Harvard's Secret Court: The Savage 1920 Purge of Campus Homosexuals by William Wright
Author:William Wright [Wright, William]
Language: eng
Format: epub, mobi
Publisher: St. Martin's Press
Published: 2006-10-30T23:00:00+00:00
Part Two
SURVIVING HARVARD
12
Settling Dust
IN THE DAYS following the conclusion of the Secret Court’s formal proceedings, Lawrence Lowell resumed his principal task: presiding over the administration of Harvard, planning for its future, and pondering the direction of Western civilization. Foremost among these outside interests was his eagerness to defeat the Democratic candidate for president, James M. Cox, a cause that succeeded the following November with the election of Republican Warren G. Harding.
Six years later Lowell would emerge briefly into the national political spotlight when he accepted an appointment by the Massachusetts governor to head a three-man commission to review the robbery-murder convictions of anarchists Nicola Sacco and Bartolomeo Vanzetti, one of the most politically charged prosecutions in American history. When the two men were convicted in 1921, the liberal-minded throughout America and Europe—long convinced the case was an anti-radical, anti-foreigner, anti-poor lynching—erupted with protests and demonstrations.

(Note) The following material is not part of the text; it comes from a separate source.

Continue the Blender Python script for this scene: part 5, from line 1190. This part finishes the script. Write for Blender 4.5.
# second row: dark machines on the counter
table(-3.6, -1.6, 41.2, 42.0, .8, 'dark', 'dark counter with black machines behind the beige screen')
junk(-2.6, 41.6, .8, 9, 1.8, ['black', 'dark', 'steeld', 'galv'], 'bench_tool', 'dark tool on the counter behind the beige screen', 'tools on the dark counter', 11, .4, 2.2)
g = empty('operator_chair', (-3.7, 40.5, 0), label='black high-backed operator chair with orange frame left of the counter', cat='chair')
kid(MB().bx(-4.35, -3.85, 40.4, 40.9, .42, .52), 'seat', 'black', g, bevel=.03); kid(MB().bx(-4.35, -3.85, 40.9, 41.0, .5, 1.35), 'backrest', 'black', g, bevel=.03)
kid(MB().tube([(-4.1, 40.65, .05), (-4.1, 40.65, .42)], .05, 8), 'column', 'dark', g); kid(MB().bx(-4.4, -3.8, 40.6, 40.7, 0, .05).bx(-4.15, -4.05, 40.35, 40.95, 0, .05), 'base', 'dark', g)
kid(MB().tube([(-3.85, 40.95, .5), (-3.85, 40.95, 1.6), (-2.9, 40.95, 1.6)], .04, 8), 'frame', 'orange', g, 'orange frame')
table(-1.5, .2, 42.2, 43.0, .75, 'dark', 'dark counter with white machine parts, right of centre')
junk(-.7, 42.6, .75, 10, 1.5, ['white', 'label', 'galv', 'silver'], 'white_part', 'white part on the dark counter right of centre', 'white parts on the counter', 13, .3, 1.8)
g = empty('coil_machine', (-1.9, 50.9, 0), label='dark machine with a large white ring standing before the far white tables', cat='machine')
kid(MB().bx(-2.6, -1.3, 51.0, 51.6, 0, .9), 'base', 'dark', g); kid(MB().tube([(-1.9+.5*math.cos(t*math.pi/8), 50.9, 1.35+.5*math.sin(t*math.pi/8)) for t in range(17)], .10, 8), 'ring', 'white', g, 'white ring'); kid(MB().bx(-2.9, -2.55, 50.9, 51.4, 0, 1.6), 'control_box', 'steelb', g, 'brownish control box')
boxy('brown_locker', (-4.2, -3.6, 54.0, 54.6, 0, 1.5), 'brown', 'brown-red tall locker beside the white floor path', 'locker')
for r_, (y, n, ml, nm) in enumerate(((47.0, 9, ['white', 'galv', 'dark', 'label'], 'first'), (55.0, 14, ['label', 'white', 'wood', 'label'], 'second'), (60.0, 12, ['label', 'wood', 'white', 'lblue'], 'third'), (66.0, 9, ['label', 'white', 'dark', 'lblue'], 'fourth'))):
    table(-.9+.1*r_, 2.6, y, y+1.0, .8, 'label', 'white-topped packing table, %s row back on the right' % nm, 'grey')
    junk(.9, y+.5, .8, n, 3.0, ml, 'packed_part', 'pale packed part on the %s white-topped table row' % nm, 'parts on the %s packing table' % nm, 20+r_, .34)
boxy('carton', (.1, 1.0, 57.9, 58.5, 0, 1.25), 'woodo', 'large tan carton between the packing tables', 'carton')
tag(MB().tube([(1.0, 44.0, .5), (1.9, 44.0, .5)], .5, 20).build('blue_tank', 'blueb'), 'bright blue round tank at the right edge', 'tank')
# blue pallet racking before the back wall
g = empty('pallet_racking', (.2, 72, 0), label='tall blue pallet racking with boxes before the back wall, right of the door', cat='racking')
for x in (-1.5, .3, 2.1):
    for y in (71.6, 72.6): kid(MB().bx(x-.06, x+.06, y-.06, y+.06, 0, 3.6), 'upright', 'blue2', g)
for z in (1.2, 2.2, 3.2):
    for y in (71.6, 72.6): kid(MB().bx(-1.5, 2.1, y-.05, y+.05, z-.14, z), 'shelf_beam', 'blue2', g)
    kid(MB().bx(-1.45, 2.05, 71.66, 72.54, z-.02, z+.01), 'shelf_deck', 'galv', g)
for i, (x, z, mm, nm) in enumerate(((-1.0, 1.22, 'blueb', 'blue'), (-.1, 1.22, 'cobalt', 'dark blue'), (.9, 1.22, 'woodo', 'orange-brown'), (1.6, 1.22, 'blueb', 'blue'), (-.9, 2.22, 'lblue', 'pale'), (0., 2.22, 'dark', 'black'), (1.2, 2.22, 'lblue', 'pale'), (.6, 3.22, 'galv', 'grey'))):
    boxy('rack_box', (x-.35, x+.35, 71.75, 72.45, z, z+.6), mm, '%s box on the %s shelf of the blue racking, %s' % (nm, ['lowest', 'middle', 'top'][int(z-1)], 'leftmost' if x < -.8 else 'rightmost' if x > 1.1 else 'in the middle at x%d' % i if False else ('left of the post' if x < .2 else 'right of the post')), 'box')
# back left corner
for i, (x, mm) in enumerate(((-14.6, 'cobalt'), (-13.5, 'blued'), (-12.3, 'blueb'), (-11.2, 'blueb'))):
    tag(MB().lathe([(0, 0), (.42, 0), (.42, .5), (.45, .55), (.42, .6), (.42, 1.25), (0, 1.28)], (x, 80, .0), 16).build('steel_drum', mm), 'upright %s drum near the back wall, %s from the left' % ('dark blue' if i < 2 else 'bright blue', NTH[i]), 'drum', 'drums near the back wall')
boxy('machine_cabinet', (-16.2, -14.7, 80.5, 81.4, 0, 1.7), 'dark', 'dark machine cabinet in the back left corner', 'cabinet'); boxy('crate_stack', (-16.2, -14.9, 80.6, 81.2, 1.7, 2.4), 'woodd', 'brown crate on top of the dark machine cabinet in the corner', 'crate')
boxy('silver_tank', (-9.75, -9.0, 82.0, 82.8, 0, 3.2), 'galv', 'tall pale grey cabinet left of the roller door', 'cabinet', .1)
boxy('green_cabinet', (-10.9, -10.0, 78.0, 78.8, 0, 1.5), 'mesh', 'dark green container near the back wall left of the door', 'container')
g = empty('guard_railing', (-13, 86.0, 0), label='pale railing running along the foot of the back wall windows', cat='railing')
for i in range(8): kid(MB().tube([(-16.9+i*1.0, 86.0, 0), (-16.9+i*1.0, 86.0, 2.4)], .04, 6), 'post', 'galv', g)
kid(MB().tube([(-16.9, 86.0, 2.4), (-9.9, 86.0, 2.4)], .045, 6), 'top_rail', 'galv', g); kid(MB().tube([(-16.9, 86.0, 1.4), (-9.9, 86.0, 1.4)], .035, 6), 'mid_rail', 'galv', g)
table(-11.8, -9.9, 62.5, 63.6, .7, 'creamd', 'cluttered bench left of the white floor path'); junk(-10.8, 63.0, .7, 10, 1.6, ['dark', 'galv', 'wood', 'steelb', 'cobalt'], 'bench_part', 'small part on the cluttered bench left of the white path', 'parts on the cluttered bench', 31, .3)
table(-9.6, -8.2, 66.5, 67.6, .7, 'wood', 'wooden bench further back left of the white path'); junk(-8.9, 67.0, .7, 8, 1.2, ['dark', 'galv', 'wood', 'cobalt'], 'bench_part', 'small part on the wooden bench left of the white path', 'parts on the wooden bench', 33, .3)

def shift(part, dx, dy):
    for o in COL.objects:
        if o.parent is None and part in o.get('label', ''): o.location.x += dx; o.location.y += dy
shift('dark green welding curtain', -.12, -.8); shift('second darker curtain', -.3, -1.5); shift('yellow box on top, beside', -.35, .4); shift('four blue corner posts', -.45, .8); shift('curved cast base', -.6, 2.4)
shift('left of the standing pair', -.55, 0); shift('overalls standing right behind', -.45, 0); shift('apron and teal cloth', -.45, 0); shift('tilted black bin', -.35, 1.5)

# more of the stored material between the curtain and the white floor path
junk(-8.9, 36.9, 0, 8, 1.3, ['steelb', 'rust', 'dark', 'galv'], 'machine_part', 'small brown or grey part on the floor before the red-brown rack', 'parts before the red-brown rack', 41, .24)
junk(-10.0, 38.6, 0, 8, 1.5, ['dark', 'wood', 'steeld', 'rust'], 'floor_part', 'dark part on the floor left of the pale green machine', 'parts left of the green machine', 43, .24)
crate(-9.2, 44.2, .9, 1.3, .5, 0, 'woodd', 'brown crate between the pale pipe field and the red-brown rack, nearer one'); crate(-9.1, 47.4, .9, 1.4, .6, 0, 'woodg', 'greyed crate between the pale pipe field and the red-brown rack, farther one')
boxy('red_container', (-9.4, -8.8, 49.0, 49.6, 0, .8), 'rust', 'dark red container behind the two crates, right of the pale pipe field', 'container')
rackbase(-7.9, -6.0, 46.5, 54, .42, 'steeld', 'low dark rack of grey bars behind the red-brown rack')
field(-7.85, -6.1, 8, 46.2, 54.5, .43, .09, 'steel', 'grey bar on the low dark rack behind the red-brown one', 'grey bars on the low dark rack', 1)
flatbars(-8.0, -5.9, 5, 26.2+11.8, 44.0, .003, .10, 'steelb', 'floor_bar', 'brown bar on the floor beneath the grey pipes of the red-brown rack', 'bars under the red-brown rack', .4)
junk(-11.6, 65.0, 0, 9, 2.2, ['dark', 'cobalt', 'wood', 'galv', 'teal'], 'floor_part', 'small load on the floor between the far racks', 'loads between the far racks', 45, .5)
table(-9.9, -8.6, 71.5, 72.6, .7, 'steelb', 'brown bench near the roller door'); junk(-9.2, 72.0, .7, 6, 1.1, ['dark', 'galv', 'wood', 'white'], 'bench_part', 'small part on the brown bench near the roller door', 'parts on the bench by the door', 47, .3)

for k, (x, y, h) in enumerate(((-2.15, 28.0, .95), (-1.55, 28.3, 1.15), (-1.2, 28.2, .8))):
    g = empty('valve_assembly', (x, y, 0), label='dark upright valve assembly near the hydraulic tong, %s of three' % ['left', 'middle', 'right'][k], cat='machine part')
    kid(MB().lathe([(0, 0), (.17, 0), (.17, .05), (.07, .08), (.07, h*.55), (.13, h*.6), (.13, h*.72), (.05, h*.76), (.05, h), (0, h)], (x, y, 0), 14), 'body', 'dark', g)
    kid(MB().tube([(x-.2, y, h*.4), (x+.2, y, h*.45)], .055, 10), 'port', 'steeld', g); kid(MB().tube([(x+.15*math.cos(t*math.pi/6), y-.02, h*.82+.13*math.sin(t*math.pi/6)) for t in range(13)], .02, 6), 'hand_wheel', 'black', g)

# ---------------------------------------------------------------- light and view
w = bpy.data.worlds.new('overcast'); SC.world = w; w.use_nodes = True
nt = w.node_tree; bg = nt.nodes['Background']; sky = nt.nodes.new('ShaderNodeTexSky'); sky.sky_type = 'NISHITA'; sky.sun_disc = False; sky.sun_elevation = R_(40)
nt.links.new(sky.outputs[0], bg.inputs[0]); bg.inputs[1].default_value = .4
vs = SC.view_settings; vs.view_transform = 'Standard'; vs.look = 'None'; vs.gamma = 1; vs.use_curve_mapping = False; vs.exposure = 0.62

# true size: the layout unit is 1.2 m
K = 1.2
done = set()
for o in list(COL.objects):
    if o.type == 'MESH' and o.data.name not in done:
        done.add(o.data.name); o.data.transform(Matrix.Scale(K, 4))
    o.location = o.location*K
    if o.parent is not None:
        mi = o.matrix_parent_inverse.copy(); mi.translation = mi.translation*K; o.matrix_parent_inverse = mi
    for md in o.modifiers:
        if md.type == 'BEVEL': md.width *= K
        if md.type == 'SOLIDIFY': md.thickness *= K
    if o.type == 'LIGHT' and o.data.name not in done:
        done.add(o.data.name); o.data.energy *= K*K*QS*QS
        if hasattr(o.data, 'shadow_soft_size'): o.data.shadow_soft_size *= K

Appeals dragged on for years, with many of the day’s most prominent artists and intellectuals making public appeals on behalf of the two men. When Lowell and his commission had carefully reviewed the testimony, they concluded that Sacco was definitely guilty and that Vanzetti was complicit. That this has also become the verdict of history, primarily due to death-bed confessions by two people closely involved and by more modern forensic evidence, does not lessen the fact that at the time Lowell, in his decision, was going up against a tidal wave of the most “enlightened” thought. What little standing he had with the educated and liberal elite after instituting racial and ethnic quotas for students in 1922 was destroyed by his refusal to intercede on behalf of Sacco and Vanzetti.
The deans and Dr. Lee went back to their administrative duties and their chosen intellectual fields. Regent Luce could now concentrate on his business interests, with occasional deliberations about Harvard’s long-range decisions. The expelled boys and their families set out to reconstruct their shattered lives.
If the men of the Court congratulated themselves about nothing else, they surely rejoiced about their expulsion of Ernest Weeks Roberts, whom they had come to see as the vibrant wellspring of all their problems. For them, Roberts with his den of depravity in Perkins Hall was the Pied Piper of gay sex, merrily leading innocent Harvard boys to their doom. With Roberts gone, at least half their problems were solved. As it turned out, getting him off the campus proved more difficult than anticipated.
Although Greenough in his note of June 4 had forcefully asked Roberts to tell his father the full story behind his expulsion, he had little confidence that Roberts would do so. To back up this request, Greenough sent Congressman Roberts a letter on June 7 that came quite close to spelling out his son’s transgression, but the fastidious dean could not bring himself to enunciate the crime clearly. In fact, the letter, which concerns a matter of the utmost importance, is remarkable for its Victorian coyness.